Boy Must Someday Know Truth About Absent Dad

DEAR ABBY: I have a 5-year-old grandson I adore. His mother (my daughter) is a single parent who left the father of her child after he beat her up. He was charged and spent six months in jail. We assured him at the time that he would have no financial or social obligations to his child whatsoever, and they have had no contact since the incident. That was five years ago when my grandson was a newborn.

My question: What do we tell my grandson when he asks about his father? Please understand that this man is a drug dealer and gang member from a "family" of gang-bangers who have all done jail time. He's also a high school dropout with no future.

I see no good coming from my precious grandson knowing anything about his father, who lives in the next town. My daughter has a good job and is raising my grandson in a loving, healthy and stable environment. He is surrounded by fine role models.

What I'd like to do is tell my grandson his father is dead. What do you think, Abby? -- CONCERNED GRANDFATHER IN SEATTLE

DEAR CONCERNED: Although it's tempting, I don't recommend it. If you lie, that untruth will come back to haunt all of you, and your grandson will wonder what other lies he was told.

When he asks, it would be better to tell the boy that when he was born, his father was too immature to be a parent and agreed that his son should be raised by his mother and her family. Later on, when he is older, he should be told the truth. Be prepared to offer him professional counseling at that time to help him deal with any feelings of rejection.

DEAR ABBY: My husband, "Danny," and I have been married for nearly four years. We never had a problem until my sister, "Tina," and her kids moved in with us. Danny gets upset because Tina lets her kids do whatever they feel like. Our house is always a mess and they waste a lot of food that we have paid for. Danny wants me to tell Tina that she must control her kids or find another place to live.

I feel bad for Tina because she has no place to go. However, I love my husband and want our marriage to be like it was before Tina moved in. What should I do? -- DESPERATE IN OHIO

DEAR DESPERATE: Accept the fact that you can't continue living like this. Your sister needs a goal. Give her a specific date to be out of your home and help her to do whatever is necessary to leave -- job, affordable apartment, child care, etc. She'll thank you for it later, and you will save your marriage.

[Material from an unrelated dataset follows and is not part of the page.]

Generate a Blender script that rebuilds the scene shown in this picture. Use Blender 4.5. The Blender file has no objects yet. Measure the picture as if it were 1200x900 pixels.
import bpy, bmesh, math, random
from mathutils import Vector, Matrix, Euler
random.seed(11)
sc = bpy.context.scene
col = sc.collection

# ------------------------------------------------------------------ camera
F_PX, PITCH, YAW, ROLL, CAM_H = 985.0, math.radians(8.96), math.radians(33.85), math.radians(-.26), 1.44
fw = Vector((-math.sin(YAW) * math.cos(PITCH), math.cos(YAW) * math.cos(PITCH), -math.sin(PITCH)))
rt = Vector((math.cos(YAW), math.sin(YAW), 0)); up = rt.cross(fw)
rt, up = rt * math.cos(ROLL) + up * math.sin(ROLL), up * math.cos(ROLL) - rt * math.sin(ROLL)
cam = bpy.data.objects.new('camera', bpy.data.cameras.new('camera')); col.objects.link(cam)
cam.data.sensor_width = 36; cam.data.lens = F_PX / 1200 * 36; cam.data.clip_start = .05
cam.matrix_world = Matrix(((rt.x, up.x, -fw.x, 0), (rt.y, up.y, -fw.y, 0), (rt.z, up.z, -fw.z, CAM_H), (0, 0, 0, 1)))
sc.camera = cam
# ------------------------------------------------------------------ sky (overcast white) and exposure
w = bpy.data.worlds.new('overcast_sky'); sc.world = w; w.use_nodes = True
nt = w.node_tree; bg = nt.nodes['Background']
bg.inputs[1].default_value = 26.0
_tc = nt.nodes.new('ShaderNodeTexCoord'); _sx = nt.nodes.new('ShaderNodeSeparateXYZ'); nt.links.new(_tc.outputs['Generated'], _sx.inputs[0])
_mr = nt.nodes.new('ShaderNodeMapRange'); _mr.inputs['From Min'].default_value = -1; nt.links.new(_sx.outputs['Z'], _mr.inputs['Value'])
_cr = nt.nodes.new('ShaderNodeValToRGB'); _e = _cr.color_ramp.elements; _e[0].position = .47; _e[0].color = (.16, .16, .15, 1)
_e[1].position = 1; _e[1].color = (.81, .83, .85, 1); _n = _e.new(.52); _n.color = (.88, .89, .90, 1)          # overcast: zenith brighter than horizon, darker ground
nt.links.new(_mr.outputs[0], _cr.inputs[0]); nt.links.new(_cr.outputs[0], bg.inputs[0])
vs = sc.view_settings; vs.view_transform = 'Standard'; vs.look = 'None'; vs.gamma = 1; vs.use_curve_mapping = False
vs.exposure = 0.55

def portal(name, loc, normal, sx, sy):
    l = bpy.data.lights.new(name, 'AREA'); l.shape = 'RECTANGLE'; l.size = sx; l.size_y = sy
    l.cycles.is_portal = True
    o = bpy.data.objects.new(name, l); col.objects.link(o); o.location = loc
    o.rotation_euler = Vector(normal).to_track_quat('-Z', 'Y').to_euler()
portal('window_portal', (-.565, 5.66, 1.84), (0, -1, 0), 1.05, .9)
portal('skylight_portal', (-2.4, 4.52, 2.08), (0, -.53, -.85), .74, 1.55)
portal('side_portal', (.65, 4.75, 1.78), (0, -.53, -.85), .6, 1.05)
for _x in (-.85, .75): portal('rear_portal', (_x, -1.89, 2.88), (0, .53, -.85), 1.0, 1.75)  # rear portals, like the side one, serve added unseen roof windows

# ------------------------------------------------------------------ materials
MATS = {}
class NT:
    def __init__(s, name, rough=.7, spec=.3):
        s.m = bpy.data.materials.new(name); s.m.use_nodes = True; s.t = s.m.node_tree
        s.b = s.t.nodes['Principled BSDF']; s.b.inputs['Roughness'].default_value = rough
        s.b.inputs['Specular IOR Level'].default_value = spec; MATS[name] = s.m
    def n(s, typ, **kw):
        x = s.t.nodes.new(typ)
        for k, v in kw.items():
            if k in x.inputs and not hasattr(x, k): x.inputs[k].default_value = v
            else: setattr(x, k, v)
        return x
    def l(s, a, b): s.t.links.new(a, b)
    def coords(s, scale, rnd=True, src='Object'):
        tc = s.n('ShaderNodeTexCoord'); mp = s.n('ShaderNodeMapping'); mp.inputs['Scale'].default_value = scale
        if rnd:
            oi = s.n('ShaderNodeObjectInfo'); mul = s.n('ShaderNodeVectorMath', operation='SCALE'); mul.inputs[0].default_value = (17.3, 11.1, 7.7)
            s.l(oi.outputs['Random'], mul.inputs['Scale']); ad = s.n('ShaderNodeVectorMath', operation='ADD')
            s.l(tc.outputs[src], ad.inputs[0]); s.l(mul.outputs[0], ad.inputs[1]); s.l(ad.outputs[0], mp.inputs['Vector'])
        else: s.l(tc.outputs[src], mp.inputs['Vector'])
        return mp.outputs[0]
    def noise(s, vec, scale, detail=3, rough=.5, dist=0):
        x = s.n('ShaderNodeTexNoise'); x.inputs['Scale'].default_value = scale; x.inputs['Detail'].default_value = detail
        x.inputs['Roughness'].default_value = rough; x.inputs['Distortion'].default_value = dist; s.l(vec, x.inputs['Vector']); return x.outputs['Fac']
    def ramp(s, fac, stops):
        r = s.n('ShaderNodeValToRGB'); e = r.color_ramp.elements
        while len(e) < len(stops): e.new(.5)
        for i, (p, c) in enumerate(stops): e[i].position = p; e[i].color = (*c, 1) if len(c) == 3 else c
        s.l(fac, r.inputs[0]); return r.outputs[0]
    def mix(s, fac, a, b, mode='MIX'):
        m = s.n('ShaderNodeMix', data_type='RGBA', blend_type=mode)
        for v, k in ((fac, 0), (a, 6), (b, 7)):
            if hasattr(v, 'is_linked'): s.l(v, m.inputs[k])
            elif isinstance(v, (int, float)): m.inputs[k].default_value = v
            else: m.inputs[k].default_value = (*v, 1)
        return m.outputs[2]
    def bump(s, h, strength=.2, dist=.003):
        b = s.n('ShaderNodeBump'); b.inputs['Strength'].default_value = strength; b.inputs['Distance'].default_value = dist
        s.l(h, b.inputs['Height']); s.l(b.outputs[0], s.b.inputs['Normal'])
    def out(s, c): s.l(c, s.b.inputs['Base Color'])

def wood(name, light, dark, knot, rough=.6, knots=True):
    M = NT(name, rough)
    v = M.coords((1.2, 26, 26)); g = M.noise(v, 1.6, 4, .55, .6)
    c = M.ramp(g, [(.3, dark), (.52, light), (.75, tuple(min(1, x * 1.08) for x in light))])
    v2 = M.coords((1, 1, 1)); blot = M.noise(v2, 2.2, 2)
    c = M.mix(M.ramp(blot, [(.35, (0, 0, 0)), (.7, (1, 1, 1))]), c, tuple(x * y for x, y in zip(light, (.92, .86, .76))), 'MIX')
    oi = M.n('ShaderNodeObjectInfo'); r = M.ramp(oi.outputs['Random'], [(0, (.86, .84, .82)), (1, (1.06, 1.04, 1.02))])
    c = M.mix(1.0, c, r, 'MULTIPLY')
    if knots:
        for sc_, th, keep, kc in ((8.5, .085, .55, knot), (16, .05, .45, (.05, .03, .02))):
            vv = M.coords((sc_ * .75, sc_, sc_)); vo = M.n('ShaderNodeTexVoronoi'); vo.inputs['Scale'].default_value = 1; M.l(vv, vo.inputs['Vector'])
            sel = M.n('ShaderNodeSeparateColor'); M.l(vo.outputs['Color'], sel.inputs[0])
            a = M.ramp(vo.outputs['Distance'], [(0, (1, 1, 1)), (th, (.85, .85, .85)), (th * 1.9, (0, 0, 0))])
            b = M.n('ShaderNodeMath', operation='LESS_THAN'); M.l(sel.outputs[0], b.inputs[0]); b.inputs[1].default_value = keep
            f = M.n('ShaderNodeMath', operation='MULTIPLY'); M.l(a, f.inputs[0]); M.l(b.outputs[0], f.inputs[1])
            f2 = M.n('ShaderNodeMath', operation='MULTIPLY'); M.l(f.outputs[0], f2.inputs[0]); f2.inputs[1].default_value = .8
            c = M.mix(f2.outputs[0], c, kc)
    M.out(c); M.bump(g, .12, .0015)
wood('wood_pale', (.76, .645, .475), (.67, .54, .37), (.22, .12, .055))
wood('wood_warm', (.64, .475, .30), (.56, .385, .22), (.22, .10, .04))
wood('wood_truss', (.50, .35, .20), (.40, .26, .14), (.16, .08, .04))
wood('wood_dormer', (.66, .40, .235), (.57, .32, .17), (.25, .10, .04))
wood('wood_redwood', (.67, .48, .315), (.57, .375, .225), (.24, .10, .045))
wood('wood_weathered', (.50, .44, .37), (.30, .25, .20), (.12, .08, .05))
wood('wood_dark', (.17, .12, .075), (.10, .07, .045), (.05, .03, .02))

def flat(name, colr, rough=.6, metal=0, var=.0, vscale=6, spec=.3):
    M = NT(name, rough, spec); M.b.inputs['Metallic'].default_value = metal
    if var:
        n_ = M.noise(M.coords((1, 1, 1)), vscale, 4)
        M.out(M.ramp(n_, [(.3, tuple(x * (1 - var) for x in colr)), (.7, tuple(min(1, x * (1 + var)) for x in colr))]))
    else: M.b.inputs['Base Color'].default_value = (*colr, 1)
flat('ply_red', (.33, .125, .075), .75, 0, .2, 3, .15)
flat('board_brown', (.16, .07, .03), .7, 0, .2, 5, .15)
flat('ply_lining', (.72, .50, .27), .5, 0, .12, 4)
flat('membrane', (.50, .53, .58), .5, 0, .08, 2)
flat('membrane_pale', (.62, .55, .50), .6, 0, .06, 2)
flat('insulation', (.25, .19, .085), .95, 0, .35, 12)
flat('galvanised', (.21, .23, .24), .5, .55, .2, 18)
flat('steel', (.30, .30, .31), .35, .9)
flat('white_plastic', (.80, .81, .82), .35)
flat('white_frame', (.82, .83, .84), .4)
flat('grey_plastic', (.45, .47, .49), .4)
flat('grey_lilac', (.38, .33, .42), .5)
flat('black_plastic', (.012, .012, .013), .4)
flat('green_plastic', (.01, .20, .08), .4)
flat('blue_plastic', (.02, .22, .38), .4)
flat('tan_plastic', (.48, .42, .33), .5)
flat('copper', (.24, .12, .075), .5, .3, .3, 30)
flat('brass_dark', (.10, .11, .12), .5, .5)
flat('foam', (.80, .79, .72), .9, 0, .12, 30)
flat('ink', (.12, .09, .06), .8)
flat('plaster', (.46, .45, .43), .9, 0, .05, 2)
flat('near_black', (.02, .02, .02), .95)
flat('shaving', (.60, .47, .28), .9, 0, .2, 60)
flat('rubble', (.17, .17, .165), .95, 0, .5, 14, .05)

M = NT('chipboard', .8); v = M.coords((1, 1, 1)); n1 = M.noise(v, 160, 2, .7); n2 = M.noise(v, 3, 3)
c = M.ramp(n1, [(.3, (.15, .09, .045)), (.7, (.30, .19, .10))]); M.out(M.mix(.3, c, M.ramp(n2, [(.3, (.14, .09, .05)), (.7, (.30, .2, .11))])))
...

DEAR ABBY: Here's another use for old pantyhose: Whenever I get a run in a pair, I throw them in the washer, then cut the legs off right above where the control section starts (to keep the top from fraying). After discarding the "girdle," I put the clean, cut-up legs in a drawer in the kitchen.

Whenever I purchase onions, I slip a stocking over one of them until it rests securely in the top. Then I tie a knot about an inch above it and insert the next onion -- and so on -- continuing to the top of the leg.

I hang the stocking inside the basement door, out of the way. Whenever I need an onion, I simply cut one off from the bottom (right below the knot). My onions last longer -- while I get the satisfaction of one more use out of an old pair of pantyhose. -- RUTH IN CALEDONIA, MICH.

DEAR RUTH: And if an intruder should enter your home, you can always use it for self-defense!